• **What you should do**
Retype exactly what appears below from the line containing "Generate a Blender" down to the line containing "FLOOR = -0.18", keeping both end lines. Do not include pictures.
____ Provided information
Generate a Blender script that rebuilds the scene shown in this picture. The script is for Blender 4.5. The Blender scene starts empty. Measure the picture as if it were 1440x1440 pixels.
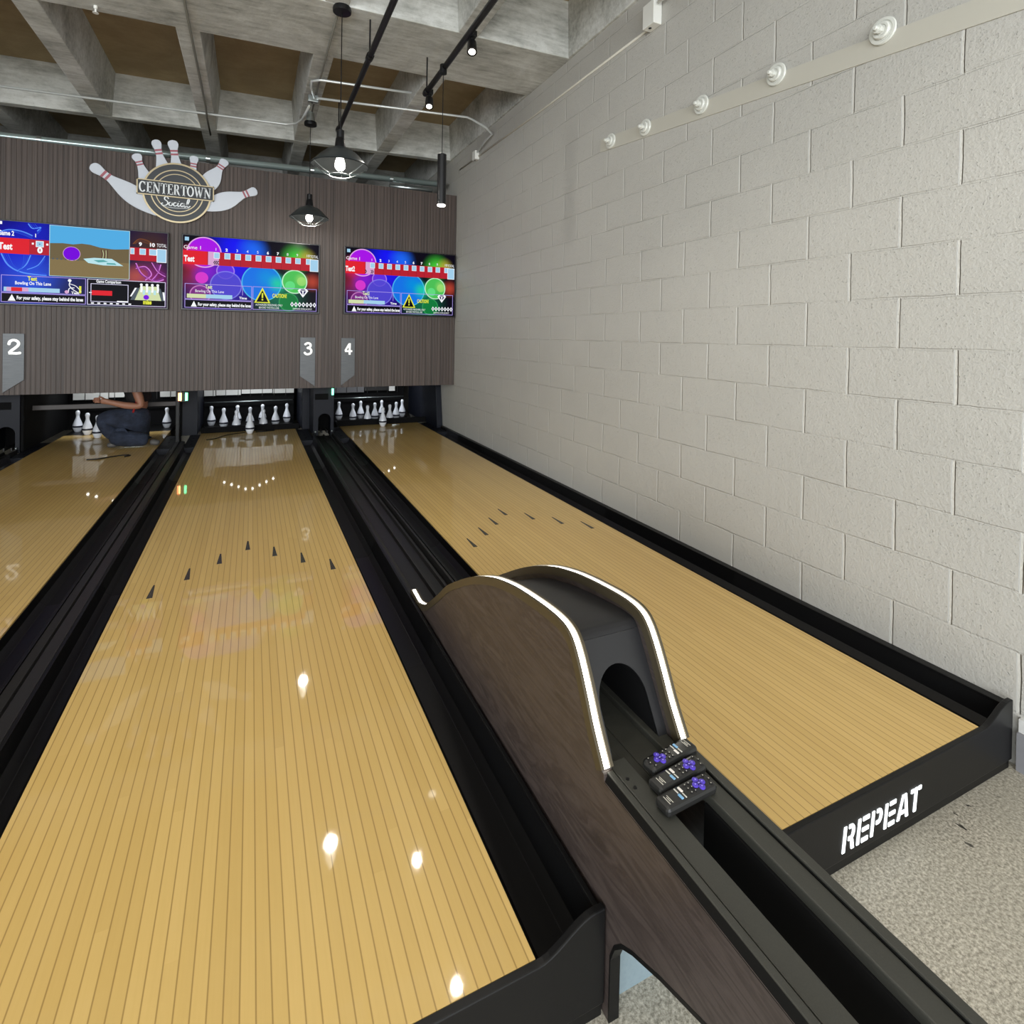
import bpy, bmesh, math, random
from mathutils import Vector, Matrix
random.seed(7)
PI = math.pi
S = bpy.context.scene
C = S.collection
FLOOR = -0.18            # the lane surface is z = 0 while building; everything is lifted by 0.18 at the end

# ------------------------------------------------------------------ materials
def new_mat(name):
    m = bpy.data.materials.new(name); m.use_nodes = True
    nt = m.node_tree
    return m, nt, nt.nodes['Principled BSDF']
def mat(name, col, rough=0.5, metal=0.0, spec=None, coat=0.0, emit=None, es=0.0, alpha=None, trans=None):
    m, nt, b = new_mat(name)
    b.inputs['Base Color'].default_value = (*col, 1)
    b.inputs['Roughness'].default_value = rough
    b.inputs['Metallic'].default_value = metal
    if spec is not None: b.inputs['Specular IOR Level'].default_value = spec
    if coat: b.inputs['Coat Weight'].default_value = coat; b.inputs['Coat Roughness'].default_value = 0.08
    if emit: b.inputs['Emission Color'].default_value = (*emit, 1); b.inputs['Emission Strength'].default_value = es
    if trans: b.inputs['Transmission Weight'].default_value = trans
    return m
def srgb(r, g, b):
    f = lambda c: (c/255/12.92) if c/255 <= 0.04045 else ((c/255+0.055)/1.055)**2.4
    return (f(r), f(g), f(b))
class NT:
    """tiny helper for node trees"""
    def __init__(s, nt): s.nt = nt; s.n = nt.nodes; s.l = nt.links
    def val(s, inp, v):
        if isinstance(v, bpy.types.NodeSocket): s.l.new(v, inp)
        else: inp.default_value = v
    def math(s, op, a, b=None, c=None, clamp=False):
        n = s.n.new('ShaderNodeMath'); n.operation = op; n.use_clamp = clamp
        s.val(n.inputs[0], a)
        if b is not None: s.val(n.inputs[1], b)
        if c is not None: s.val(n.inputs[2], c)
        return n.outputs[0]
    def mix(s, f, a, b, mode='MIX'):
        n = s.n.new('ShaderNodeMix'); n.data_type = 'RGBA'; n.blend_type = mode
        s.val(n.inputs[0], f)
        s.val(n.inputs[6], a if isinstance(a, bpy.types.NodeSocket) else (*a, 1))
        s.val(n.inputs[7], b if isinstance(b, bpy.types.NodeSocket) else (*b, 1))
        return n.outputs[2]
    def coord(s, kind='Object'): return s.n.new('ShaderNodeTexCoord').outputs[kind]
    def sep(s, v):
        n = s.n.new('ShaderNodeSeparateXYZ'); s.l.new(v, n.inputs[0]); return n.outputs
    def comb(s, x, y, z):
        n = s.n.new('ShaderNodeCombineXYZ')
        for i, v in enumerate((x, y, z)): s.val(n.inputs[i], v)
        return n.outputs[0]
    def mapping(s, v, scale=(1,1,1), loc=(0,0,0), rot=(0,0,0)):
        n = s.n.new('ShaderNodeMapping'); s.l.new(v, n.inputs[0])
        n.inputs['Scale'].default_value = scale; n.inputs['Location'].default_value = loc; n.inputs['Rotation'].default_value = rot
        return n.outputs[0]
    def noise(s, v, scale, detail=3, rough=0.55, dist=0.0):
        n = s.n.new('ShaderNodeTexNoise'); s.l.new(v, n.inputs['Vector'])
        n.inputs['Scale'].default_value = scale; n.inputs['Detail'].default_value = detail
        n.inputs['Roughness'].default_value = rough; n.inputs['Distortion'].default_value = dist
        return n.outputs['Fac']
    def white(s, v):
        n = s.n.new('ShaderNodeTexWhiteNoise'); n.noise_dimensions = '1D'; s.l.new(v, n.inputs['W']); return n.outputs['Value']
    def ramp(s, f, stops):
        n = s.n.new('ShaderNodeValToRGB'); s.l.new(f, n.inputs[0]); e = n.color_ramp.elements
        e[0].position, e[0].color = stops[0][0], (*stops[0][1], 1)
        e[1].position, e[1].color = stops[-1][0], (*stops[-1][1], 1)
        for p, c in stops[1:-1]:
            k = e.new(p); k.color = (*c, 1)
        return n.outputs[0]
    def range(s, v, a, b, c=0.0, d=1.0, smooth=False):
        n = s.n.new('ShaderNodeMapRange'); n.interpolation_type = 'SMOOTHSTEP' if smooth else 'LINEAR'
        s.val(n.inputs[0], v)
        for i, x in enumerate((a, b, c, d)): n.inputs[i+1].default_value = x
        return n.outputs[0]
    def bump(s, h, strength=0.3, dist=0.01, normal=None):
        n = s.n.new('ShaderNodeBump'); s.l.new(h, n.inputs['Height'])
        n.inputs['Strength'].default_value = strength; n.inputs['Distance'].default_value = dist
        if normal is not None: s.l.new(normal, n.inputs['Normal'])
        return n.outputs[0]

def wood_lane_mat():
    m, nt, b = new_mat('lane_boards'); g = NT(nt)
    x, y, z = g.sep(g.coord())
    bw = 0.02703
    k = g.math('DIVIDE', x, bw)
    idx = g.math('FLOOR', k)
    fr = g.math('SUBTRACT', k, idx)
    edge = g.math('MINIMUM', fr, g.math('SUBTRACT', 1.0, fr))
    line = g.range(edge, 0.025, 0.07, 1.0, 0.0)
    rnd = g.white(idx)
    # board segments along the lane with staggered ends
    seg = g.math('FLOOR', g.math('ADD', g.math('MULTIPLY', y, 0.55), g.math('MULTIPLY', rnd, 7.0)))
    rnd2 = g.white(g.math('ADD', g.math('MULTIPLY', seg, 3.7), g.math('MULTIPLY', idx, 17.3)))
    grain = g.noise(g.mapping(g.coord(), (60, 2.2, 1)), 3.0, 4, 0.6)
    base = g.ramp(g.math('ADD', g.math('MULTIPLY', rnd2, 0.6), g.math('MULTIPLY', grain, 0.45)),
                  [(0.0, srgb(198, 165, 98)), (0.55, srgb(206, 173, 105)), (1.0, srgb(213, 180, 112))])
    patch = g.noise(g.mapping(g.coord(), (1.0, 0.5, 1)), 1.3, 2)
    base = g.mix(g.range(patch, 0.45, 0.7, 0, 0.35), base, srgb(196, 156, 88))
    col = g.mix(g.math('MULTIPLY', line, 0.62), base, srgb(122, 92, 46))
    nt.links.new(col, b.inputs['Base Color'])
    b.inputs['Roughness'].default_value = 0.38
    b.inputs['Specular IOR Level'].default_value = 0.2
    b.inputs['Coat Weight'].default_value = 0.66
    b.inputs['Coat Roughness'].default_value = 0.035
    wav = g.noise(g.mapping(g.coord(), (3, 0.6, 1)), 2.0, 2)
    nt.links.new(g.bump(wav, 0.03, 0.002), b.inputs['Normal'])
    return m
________
____ Provided information
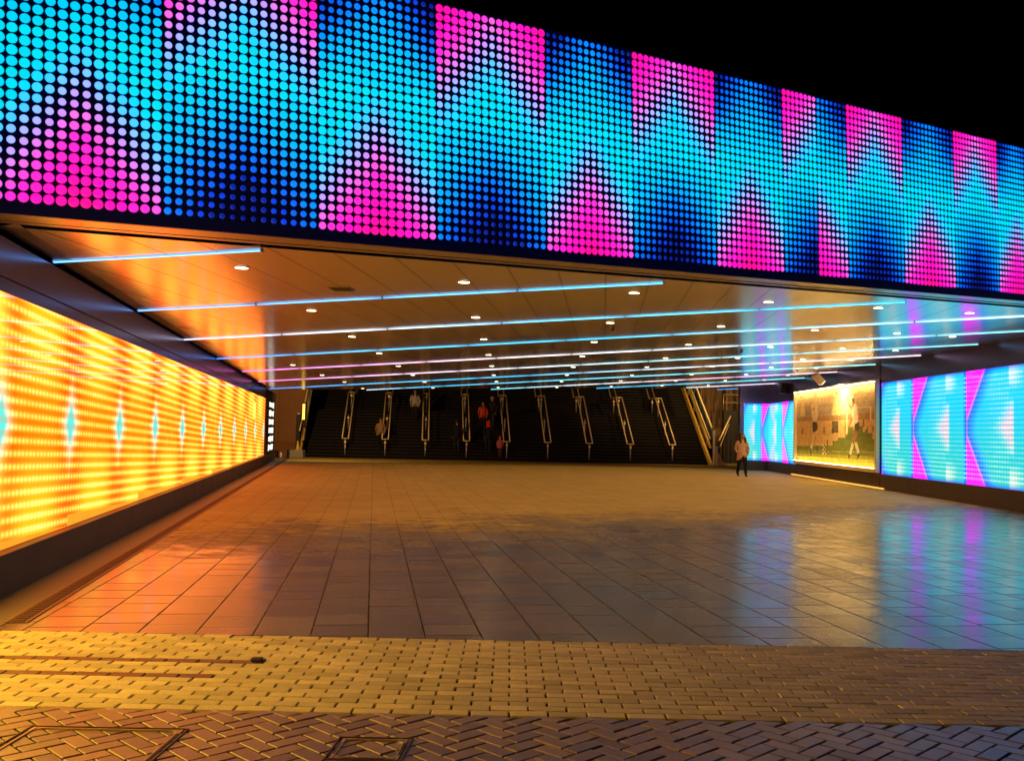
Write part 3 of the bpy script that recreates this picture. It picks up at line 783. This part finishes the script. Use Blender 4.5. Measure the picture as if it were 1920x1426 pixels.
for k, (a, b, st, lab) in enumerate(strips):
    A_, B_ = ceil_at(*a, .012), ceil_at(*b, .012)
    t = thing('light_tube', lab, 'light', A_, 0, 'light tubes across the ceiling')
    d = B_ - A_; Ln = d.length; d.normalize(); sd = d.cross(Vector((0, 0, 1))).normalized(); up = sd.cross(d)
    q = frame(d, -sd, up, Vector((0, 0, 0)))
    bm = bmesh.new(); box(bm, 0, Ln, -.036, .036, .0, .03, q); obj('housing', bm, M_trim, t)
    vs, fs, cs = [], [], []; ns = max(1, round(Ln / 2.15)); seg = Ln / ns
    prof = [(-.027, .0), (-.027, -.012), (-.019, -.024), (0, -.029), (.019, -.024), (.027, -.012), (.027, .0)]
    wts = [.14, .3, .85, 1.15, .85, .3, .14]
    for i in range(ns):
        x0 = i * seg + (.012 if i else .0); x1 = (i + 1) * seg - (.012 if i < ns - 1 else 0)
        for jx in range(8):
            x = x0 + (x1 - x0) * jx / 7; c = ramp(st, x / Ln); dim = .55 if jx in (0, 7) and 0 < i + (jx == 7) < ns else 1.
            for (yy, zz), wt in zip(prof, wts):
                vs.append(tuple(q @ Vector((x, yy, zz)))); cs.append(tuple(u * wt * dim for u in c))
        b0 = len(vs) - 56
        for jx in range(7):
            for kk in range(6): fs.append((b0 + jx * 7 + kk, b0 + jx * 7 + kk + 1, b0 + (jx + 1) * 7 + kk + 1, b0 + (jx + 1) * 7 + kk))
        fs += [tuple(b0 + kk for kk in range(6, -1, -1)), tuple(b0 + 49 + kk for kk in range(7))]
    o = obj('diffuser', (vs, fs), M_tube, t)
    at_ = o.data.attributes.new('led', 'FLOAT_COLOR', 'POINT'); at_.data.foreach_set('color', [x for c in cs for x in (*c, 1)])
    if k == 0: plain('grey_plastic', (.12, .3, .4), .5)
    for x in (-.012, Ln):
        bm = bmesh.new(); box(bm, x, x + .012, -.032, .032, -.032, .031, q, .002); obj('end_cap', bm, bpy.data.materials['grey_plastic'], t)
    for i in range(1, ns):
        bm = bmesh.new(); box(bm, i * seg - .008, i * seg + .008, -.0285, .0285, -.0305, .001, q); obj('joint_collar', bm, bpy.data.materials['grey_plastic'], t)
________
• **Answer to the task**
Generate a Blender script that rebuilds the scene shown in this picture. The script is for Blender 4.5. The Blender scene starts empty. Measure the picture as if it were 1440x1440 pixels.
import bpy, bmesh, math, random
from mathutils import Vector, Matrix
random.seed(7)
PI = math.pi
S = bpy.context.scene
C = S.collection
FLOOR = -0.18            # the lane surface is z = 0 while building; everything is lifted by 0.18 at the end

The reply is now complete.